Another note:  I exercised my artist’s license on the 20th week, One Rabbit, naming as its patron a far more appetizing deity, Xochipilli, the Prince of Flowers.  The actual patron was a quasi-deity called Tecpatl (Flint—the sacrificial knife).  Feeling like a nagual (or bodhisattva) of Xochipilli, I’ve dared to use his image in the banner on this website.

Free Book on Indian Mounds


REMEMBER NATIVE AMERICA! The Earthworks of Ancient America

By Richard Balthazar

Five Flower Press, 1992

I’m pleased and proud to announce that I’ve now scanned the pages of this long out-of-print book for digital distribution.  It’s available now for free download as a pdf file.  All you have to do is right click here and select “Save Target (or Link) As.”

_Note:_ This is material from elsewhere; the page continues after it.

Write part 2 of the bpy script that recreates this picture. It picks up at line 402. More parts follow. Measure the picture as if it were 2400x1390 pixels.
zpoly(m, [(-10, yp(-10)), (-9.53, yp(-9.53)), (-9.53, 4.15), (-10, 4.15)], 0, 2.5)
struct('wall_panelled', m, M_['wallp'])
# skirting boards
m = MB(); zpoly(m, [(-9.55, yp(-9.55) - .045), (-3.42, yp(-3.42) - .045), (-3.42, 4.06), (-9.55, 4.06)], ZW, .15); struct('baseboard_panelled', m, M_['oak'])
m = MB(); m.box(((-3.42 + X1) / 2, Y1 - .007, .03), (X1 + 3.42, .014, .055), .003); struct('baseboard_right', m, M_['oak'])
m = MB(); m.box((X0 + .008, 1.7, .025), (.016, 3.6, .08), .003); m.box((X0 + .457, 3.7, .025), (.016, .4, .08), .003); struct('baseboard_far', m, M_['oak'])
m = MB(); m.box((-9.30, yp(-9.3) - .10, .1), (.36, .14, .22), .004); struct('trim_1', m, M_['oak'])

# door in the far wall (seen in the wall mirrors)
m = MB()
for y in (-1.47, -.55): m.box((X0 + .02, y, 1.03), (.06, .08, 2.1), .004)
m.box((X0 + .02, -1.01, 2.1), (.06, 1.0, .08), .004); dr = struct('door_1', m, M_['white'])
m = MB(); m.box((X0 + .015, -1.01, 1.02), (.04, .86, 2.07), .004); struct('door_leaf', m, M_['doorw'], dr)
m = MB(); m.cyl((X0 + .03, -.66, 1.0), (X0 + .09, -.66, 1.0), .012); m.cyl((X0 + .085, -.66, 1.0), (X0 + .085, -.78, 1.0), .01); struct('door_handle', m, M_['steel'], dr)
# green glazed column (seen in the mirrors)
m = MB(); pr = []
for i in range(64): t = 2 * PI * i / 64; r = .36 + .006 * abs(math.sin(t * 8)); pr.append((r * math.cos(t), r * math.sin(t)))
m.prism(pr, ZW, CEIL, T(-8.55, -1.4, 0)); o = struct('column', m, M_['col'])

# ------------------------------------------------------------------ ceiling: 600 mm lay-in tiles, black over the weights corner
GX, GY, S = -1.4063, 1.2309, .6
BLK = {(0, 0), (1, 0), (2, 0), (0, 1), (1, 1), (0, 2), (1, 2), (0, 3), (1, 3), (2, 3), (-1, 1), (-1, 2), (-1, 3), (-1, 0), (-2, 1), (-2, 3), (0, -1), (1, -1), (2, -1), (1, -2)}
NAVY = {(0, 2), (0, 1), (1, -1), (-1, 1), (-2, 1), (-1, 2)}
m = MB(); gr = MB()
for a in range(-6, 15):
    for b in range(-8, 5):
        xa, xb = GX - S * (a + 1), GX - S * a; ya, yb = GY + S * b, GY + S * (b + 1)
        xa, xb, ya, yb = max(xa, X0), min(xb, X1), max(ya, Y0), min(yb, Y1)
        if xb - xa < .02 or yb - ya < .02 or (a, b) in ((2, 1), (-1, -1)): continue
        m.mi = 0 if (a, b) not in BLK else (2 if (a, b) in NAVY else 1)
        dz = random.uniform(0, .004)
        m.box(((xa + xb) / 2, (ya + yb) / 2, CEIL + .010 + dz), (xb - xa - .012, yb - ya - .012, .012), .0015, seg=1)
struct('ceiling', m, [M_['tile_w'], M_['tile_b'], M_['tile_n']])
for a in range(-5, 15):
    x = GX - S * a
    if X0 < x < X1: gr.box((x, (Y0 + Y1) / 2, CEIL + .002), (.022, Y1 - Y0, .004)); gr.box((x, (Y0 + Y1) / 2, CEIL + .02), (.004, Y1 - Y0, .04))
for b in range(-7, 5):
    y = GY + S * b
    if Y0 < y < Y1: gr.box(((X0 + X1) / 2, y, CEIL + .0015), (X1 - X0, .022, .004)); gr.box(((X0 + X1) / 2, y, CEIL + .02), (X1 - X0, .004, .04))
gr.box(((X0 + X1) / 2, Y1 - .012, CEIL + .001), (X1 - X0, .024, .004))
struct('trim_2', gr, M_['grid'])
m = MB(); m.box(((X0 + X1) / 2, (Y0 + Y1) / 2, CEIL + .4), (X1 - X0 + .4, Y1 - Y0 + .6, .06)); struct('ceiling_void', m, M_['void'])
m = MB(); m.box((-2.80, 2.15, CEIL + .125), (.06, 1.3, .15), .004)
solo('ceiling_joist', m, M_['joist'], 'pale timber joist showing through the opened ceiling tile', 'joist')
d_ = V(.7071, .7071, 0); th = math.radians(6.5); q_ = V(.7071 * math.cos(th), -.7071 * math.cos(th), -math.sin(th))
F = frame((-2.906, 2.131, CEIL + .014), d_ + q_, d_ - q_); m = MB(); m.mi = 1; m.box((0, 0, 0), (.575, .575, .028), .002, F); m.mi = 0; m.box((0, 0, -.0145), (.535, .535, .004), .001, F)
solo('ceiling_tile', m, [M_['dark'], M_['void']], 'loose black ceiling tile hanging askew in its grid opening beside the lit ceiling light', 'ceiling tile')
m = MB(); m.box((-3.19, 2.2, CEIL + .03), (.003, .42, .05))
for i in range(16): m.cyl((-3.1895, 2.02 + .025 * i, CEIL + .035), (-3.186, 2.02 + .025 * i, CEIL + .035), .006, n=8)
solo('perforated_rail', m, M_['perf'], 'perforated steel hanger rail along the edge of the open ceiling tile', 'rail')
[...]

Surveying the periods and traditions of earthworking in Eastern North America, the book is an album of more than 120 monumental earthworks in 20 states:  conical burial mounds, embanked circles and geometrical figures, animal effigies, platforms, and pyramids.

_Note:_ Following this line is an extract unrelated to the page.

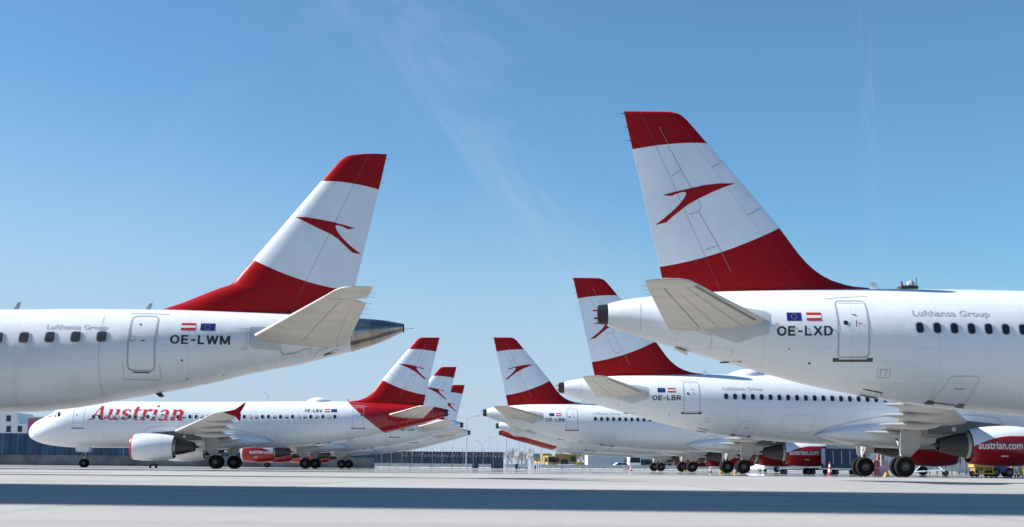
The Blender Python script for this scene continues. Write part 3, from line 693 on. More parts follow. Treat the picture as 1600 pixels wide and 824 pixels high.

These earthworks are shown in rare surveys, maps, drawings, and photographs, many reprinted from “Ancient Monuments of the Mississippi Valley” (1841), by E. G. Squier and E. H. Davis, which is itself now available online.  Others come from “Report on the Mound Explorations” by Cyrus Thomas (in the 1890-91 Annual Report of the Bureau of Ethnology) which is also now available online.  One of my favorite Squier surveys is the map of Newark works in Ohio:

Newark Works, Ohio

Newark Works, Ohio

Some of the photographs of mounds are my own, and those and many others I’ve taken of mound sites since are included on this website in my Gallery of Indian Mounds.  Here’s one of the newer ones, a shot of the splendid Pocahontas Mound, a pyramid in Mississippi.

MS Pocahontas pyramid

MS Pocahontas pyramid

In addition, the book presents a bunch of my line-drawings of artifacts found in mound excavations.  They and many more are up for easy individual download in my Gallery of Pre-Columbian Artifacts.  One of my favorites, albeit disturbing, is a curiously Toltec-looking warrior about to behead a captive.

Warrior, Spiro OK

Warrior, Spiro OK

For free download of REMEMBER NATIVE AMERICA! as a pdf file, just right click here and select “Save Target (or Link) As.”

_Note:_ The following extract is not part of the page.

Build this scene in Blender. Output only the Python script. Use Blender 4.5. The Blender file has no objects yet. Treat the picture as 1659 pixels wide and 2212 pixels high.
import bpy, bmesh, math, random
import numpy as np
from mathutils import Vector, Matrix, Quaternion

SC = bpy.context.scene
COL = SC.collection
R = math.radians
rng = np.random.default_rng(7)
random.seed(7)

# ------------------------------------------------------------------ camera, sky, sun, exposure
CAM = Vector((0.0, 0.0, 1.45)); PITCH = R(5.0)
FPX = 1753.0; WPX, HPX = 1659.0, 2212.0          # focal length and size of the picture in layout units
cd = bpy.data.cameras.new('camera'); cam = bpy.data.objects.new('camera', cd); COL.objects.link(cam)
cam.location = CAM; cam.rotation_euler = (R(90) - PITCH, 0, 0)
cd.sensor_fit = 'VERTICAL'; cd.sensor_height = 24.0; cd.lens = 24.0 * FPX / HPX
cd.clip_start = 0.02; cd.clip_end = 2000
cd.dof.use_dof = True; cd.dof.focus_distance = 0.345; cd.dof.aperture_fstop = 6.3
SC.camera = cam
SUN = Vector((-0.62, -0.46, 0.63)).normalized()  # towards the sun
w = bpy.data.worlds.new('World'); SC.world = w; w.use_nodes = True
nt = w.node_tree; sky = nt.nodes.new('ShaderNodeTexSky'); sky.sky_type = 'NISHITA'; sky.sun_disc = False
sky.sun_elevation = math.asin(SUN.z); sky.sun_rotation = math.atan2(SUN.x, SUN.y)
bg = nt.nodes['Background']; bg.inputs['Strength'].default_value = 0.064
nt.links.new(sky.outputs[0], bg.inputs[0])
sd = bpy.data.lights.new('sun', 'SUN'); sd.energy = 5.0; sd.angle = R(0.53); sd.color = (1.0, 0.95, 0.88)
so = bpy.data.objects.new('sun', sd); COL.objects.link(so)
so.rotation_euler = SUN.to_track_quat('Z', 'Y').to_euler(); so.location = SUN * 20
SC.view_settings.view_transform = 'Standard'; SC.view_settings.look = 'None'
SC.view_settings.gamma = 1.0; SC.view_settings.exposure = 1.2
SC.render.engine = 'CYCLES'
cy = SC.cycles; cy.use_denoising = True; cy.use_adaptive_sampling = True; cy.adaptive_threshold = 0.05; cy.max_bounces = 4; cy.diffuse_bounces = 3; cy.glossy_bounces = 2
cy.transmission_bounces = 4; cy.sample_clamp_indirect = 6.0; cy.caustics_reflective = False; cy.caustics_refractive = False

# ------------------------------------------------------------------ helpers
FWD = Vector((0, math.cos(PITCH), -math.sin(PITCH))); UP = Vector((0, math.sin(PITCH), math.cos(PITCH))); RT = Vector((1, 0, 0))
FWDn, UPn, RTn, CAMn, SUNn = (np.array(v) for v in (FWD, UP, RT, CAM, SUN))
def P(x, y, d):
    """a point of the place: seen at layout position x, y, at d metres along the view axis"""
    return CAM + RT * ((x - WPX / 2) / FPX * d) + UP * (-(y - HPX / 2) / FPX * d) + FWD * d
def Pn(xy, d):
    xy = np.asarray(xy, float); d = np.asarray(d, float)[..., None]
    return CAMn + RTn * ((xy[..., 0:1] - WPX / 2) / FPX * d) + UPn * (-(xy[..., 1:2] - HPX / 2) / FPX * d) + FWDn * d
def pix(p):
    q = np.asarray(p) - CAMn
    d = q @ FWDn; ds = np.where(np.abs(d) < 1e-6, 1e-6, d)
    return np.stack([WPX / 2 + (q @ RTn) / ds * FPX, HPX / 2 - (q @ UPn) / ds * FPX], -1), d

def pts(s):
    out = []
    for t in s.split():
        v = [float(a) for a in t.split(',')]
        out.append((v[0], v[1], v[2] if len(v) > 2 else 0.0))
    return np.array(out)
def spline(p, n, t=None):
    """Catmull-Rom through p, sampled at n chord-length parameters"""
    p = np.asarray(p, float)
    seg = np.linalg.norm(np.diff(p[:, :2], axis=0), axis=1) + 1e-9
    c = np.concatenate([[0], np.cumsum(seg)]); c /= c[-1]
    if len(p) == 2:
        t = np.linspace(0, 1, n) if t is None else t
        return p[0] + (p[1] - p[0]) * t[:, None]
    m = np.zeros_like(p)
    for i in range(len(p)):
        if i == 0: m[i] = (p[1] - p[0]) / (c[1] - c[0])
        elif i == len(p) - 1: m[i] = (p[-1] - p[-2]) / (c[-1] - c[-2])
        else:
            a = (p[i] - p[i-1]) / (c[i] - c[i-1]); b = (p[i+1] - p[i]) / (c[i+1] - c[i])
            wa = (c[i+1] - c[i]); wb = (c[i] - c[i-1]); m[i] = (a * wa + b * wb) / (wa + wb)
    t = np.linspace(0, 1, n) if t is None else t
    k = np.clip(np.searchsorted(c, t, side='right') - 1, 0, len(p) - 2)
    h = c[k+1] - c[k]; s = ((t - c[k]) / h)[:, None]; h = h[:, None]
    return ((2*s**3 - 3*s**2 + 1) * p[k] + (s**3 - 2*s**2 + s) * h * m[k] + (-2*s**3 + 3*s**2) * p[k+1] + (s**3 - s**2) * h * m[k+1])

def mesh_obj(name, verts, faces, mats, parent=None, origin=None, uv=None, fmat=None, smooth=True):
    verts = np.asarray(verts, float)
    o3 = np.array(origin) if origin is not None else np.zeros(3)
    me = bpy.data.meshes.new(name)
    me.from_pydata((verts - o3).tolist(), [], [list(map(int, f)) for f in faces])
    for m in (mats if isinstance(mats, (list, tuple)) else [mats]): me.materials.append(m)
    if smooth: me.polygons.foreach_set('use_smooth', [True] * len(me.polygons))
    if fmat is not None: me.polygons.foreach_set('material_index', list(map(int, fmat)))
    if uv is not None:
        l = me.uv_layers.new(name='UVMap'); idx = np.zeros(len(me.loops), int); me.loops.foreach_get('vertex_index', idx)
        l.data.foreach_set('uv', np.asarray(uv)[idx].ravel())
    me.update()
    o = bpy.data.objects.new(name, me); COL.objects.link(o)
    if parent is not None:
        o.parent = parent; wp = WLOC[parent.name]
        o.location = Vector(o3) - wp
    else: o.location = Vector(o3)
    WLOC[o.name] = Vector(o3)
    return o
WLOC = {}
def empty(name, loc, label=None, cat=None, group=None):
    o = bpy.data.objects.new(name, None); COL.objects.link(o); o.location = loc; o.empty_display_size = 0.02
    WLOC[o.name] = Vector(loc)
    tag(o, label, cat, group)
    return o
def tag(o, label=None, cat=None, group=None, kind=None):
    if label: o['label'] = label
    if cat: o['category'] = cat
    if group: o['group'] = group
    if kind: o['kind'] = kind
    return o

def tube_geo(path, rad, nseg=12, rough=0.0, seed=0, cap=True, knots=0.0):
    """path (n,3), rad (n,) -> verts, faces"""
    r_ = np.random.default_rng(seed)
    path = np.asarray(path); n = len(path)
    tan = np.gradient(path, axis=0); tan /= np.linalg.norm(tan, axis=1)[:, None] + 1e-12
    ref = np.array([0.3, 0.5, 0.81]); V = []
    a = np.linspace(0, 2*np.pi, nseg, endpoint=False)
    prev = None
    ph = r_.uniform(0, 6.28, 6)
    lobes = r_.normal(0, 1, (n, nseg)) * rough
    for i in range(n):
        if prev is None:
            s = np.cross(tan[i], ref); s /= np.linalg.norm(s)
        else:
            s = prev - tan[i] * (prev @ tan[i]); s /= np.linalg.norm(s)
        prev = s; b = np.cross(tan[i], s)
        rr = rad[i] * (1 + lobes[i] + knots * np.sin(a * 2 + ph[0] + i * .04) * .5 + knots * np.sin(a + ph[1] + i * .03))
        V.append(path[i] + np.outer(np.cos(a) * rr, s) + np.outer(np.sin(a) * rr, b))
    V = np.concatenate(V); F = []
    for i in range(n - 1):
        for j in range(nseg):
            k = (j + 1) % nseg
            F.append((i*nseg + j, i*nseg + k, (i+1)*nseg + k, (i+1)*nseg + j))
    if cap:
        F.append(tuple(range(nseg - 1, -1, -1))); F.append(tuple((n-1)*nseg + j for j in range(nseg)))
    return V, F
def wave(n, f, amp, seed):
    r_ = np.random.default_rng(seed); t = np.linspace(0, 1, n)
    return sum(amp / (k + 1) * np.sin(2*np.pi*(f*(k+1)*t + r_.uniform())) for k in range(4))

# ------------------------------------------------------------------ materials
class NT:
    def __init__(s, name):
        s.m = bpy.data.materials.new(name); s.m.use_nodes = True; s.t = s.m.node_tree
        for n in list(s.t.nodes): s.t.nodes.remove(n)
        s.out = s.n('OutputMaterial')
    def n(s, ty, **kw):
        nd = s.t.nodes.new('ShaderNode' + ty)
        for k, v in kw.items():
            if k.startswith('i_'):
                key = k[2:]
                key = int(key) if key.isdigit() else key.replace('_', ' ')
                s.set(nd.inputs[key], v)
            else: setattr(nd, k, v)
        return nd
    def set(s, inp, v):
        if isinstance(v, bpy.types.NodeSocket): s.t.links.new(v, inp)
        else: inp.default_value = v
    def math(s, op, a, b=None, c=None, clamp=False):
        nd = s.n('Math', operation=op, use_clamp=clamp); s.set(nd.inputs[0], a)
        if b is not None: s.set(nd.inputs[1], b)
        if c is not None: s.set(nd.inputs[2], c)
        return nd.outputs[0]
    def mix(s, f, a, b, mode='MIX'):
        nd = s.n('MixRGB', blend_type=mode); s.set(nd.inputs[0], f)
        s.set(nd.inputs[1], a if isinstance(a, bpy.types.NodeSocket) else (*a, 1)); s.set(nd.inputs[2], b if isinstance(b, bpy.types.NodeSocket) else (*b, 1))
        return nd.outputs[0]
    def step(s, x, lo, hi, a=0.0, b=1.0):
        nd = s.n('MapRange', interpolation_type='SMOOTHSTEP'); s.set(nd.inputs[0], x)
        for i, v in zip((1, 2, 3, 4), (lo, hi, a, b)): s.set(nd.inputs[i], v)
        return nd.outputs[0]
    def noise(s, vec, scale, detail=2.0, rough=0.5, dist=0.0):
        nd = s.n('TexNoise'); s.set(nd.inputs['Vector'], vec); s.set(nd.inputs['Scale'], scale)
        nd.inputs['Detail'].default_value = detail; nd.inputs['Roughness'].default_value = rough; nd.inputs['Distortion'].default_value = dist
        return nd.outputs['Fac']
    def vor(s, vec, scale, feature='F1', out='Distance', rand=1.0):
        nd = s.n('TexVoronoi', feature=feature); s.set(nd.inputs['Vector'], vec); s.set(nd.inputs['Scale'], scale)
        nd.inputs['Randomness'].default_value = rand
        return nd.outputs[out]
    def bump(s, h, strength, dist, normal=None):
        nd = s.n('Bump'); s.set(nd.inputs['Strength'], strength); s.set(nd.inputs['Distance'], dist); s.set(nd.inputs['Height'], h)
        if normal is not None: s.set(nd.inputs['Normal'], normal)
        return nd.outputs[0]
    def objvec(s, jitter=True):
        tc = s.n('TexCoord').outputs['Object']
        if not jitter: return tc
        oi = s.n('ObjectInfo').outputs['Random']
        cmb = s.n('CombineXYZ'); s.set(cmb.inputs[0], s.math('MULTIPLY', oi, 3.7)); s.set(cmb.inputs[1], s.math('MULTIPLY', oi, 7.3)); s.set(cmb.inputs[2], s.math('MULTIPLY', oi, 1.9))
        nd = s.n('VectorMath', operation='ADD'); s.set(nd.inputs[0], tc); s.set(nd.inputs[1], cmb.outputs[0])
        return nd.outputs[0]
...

Now I’m going to steal this opportune moment and bore you with my rant about earthworking, which I believe is a truly primordial human instinct.  Man, the animal who makes things, had to start somewhere.  Originally, of course, things could only be made out of animal material, plant material, stone, or earth, and most of that only after first making the tools or utensils necessary for the manufacture.  Since anything that worked, even plain old stones and sticks, would suffice for the job of moving dirt around, I suspect that the first implements (besides clubs for bonking folks and things) were probably whatever could be used to dig up food roots or enlarge shelters.

It’s but one short step from moving dirt around to piling it up.  As far as we know, people started constructing earthworks several thousand years ago in most parts of the world.  Everywhere you look, they raised piles of dirt in one form or another, often as tomb monuments.  The ziggurats of Sumer were simply piles of mud bricks.  Did the ancient Egyptians build in stone because you can’t effectively pile up sand?  Just wondering.

The impetus to heap up piles of dirt may well have come from observing nature.  Anthills and all that.  Also, it stand to reason that if you’re digging a hole for some reason, you’ve got to put the dirt somewhere.  What’s more, the primordial mind probably saw hills and mountains as the handiwork of some deity or other, and so raising earthen mounds likely had religious purpose, sympathetic magic and such.  Piling the dirt in special shapes would only add to the symbolism, and it seems that the very location and orientation of the piles often was astronomically or socially significant.

I’ll end this rant by noting that ceramic technology is also in fact earthworking, another part of Man’s artistic relationship with the Earth.